Using this result, the circuit can be redrawn as circuit (3) in Fig. 2.

In circuit (3), the total resistance in series with the \(16V\) voltage source is \(3 + 4 + 3 = 10\Omega\). This can again be transformed into a current source with a \(10\Omega\) resistor in parallel.

\[i_S = \frac{v_S}{R_S} = \frac{16}{10} = 1.6\enspace(A)\]

Redrawing the circuit using the calculated \(1.6A\) current source and the \(10\Omega\) parallel resistor yields circuit (4) in Fig. 2. In circuit (4), the equivalent resistance of the two \(10\Omega\) resistors connected in parallel is \(5\Omega\). This can again be transformed into a voltage source with a \(5\Omega\) series resistor.

\[v_S = i_S R_S = 1.6 \cdot 5 = 8\enspace(V)\]

Using this result, the circuit can be simplified and redrawn as circuit (5) in Fig. 2. The series resistance in circuit (5) is \(2 + 5 = 7\Omega\), so the circuit is finally reduced to circuit (6).

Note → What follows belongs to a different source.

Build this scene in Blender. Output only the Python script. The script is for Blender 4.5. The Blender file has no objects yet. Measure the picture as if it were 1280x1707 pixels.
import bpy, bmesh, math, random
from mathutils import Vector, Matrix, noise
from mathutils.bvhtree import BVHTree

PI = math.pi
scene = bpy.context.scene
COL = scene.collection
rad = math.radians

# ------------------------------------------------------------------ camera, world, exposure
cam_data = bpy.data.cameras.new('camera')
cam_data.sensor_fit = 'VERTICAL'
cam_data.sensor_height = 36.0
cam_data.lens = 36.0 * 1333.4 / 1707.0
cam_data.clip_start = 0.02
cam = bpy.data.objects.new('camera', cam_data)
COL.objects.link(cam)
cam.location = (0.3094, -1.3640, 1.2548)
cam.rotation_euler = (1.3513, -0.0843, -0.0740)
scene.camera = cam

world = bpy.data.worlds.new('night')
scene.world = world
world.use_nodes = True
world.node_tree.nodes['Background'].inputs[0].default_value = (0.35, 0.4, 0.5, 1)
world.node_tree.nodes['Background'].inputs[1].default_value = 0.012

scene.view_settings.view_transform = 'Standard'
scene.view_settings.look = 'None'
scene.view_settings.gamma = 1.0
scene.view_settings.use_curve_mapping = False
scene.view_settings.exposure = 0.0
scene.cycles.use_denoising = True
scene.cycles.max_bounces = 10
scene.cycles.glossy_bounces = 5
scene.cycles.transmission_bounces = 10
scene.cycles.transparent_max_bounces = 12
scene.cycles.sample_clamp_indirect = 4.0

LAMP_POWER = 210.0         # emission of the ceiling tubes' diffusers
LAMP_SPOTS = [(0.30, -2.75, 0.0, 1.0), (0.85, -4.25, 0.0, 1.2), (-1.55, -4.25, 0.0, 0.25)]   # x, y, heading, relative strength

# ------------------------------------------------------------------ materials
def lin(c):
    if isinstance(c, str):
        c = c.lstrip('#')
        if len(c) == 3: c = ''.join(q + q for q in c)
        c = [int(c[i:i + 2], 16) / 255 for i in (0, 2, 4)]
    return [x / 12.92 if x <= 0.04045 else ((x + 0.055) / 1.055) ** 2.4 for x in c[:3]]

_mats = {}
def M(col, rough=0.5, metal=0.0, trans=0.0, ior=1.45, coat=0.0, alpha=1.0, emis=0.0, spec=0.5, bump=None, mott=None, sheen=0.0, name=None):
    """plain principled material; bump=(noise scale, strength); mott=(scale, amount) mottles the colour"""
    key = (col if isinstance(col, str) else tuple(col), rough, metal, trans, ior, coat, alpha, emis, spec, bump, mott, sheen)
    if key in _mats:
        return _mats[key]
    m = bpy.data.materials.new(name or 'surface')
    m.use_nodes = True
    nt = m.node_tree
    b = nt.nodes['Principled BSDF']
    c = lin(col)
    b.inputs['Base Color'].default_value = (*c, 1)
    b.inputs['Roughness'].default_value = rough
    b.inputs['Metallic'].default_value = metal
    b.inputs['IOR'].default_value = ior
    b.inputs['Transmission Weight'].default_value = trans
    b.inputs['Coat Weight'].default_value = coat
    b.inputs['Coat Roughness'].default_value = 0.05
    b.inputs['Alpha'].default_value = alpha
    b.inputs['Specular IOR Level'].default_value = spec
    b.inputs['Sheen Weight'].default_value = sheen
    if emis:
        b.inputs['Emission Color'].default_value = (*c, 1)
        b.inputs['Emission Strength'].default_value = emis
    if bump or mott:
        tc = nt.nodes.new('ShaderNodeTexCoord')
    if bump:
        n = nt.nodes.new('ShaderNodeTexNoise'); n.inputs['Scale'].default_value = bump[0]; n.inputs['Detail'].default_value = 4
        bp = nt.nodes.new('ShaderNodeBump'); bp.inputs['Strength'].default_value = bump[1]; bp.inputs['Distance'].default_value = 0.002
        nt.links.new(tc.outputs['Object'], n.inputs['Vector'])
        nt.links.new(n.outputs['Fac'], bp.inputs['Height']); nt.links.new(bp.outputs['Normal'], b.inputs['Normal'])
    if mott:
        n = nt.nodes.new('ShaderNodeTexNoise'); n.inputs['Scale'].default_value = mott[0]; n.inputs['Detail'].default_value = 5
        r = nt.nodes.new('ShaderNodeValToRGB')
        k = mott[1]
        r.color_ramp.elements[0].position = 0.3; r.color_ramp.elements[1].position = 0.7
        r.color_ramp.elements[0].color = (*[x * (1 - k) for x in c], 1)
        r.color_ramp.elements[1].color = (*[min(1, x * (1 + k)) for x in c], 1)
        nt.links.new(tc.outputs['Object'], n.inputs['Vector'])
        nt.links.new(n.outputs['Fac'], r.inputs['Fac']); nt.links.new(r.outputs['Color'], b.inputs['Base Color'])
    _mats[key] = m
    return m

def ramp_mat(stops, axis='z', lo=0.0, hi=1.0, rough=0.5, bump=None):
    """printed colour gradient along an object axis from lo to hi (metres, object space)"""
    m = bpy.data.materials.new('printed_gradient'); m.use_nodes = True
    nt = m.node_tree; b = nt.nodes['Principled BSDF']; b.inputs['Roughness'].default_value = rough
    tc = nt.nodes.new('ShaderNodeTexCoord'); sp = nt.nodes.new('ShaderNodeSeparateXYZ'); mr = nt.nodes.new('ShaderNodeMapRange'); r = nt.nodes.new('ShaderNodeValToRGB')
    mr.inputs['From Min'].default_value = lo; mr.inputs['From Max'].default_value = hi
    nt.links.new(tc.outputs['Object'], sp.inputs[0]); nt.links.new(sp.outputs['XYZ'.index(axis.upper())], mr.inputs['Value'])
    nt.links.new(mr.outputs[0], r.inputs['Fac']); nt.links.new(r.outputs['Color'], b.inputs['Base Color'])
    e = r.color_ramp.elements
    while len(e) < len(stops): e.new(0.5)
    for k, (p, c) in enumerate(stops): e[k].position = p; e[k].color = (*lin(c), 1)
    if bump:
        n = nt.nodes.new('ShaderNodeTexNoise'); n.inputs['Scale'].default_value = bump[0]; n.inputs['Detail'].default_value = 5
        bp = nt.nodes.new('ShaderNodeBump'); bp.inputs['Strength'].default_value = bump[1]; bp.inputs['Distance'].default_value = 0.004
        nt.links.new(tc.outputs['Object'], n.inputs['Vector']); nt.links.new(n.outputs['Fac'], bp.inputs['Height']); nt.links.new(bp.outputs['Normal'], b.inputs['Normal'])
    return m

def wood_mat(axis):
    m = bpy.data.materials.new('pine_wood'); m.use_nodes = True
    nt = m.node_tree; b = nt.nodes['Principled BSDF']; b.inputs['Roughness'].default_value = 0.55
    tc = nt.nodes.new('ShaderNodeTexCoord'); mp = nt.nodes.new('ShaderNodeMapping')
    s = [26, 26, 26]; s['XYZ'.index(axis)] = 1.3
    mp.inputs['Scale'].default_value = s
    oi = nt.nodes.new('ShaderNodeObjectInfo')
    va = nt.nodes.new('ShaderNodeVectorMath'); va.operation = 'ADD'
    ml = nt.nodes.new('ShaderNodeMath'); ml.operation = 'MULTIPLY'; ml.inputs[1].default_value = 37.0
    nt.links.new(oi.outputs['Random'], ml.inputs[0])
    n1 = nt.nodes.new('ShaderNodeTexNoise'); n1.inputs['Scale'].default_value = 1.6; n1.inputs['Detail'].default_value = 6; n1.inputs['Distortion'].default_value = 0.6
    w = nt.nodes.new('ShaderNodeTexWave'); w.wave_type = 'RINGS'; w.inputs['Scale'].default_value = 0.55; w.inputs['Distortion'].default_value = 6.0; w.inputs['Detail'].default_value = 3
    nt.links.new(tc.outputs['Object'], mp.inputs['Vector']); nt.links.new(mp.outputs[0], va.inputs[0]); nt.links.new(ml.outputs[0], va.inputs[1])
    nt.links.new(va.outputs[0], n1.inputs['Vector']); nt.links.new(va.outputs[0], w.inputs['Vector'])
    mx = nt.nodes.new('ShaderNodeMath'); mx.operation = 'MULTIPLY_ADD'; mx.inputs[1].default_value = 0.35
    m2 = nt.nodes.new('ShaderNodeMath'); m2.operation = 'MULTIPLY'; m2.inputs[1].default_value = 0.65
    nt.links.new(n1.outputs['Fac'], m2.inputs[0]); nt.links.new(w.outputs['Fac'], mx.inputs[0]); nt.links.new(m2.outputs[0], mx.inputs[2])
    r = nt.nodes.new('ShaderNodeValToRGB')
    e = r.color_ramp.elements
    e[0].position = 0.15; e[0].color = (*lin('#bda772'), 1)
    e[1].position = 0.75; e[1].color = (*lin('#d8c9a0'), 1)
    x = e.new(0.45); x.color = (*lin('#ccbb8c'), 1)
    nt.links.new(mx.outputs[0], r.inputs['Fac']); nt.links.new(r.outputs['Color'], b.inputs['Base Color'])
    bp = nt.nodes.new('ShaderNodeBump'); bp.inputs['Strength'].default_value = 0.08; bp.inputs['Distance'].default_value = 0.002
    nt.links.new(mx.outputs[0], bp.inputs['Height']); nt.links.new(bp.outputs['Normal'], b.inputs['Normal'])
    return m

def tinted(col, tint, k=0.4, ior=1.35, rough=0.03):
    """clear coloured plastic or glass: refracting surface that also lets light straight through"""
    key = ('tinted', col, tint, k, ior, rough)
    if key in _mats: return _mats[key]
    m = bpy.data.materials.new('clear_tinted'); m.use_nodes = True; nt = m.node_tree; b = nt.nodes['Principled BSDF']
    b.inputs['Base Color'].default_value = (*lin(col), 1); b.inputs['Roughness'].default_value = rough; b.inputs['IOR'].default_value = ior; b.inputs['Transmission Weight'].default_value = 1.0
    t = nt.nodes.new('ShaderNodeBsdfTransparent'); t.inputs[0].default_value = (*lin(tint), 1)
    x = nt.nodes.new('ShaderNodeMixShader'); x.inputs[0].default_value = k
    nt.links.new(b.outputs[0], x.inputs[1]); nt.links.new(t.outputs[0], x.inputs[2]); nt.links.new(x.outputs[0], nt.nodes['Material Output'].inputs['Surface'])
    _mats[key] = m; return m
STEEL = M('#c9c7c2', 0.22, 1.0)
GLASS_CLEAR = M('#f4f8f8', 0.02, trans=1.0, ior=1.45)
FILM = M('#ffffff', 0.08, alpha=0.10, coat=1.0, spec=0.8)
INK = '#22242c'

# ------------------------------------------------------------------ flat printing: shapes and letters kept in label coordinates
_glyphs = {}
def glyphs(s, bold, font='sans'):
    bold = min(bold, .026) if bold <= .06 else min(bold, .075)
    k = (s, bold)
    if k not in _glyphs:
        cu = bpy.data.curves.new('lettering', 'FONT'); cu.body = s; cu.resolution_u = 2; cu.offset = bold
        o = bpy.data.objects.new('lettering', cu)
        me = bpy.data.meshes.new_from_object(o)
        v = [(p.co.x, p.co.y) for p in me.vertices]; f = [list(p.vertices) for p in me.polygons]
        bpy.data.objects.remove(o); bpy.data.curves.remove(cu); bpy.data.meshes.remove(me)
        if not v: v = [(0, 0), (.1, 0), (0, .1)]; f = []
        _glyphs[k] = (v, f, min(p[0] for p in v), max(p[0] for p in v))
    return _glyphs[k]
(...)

Finally, in the simplified circuit (6) of Fig. 2, the power supplied from the \(10V\) source to the circuit can be calculated very easily. First, using KVL, the current \(i_S\) flowing from the \(10V\) source toward the \(7\Omega\) resistor is calculated as

\begin{align} 10 - 7i_S -8 &= 0 \\ 7i_S &= 2 \\ i_S &= \frac{2}{7}\enspace(A) \end{align}

As a result, the power supplied by the \(10V\) source to the circuit is calculated as

\[p = v_S \cdot i_S = 10 \cdot \frac{2}{7} \approx 2.86\enspace{W}\]

Conclusion

Source transformation is a technique for simplifying a circuit by determining an equivalent circuit as seen from a specific point. Although it is a basic analysis method that applies only to circuits composed of independent voltage or current sources and linear elements, it forms the theoretical foundation for understanding Thevenin and Norton equivalents introduced later. By fully understanding that a voltage source with a series resistor and a current source with a parallel resistor are equivalent and interchangeable through simple calculations, one can develop stronger intuition for future circuit analysis.